DATA TO USE:
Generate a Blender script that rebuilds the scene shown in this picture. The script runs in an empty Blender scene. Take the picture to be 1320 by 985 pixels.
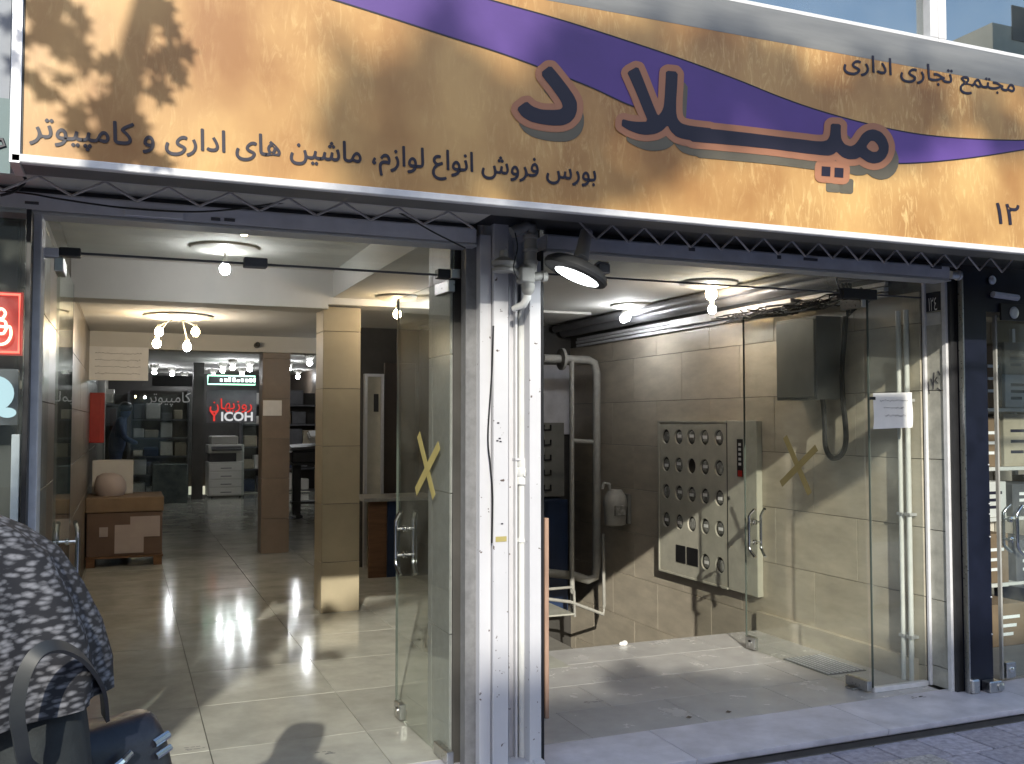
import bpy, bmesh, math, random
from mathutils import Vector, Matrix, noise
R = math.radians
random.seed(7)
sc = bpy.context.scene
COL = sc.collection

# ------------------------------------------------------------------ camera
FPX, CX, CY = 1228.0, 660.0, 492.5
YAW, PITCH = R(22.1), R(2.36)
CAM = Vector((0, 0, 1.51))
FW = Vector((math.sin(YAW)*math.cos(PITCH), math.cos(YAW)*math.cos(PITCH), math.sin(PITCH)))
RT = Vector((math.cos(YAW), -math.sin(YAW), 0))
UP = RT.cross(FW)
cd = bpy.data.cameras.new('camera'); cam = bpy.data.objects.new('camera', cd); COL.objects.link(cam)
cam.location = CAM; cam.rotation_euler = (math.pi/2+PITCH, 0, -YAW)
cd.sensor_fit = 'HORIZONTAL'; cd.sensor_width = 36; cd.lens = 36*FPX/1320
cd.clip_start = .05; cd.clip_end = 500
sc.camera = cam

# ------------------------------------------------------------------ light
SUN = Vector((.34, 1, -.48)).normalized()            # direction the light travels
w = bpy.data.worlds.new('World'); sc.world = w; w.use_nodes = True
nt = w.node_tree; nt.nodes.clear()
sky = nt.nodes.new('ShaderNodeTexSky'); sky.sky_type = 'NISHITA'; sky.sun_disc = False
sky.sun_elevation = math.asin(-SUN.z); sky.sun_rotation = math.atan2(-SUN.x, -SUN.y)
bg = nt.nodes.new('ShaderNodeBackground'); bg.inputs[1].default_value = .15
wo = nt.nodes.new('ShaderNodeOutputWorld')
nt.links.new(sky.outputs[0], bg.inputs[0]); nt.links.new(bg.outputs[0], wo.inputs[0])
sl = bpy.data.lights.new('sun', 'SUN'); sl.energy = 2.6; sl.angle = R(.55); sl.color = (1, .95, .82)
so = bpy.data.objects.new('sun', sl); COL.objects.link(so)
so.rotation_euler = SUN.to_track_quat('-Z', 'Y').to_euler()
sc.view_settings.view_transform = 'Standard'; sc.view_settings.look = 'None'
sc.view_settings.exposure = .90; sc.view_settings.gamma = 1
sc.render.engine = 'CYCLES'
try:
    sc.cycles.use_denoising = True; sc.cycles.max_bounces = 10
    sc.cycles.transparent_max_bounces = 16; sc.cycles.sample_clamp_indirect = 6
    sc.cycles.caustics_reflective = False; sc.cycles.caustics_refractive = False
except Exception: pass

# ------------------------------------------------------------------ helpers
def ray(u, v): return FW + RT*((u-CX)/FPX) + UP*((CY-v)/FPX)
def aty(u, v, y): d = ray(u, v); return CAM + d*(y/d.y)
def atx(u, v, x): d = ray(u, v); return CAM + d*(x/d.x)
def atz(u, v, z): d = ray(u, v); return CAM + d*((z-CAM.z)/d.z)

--

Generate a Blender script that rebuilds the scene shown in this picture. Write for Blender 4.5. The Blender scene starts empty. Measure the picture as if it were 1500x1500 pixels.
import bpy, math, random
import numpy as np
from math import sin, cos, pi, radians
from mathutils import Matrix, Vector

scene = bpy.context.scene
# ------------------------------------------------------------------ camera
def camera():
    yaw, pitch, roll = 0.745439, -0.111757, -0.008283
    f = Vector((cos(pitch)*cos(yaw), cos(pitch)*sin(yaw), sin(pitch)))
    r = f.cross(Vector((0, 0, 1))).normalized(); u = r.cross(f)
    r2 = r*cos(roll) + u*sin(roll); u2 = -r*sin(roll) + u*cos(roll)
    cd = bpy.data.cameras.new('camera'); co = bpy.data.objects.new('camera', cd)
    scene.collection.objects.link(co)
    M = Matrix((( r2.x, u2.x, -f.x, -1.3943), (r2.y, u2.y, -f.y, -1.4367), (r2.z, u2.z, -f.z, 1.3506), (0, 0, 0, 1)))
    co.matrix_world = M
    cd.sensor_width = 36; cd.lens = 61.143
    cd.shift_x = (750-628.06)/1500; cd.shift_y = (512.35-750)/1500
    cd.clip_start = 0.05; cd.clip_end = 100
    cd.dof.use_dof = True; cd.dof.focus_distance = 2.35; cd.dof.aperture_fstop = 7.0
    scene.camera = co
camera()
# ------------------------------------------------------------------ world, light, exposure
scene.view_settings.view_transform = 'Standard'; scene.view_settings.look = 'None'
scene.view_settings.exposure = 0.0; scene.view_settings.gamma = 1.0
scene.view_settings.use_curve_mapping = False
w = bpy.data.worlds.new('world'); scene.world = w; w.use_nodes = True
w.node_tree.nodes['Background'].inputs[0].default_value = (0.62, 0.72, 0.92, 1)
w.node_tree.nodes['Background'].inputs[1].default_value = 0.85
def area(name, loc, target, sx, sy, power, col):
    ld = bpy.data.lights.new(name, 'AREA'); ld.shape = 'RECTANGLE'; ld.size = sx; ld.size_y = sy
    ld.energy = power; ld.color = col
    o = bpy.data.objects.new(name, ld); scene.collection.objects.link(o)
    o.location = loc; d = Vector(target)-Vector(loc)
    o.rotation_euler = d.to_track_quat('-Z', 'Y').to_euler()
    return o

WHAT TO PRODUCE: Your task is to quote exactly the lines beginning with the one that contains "were 1500x1500 pixels." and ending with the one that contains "from mathutils import Matrix, Vector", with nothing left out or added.

RESULT OF THIS TASK:
Generate a Blender script that rebuilds the scene shown in this picture. Write for Blender 4.5. The Blender scene starts empty. Measure the picture as if it were 1500x1500 pixels.
import bpy, math, random
import numpy as np
from math import sin, cos, pi, radians
from mathutils import Matrix, Vector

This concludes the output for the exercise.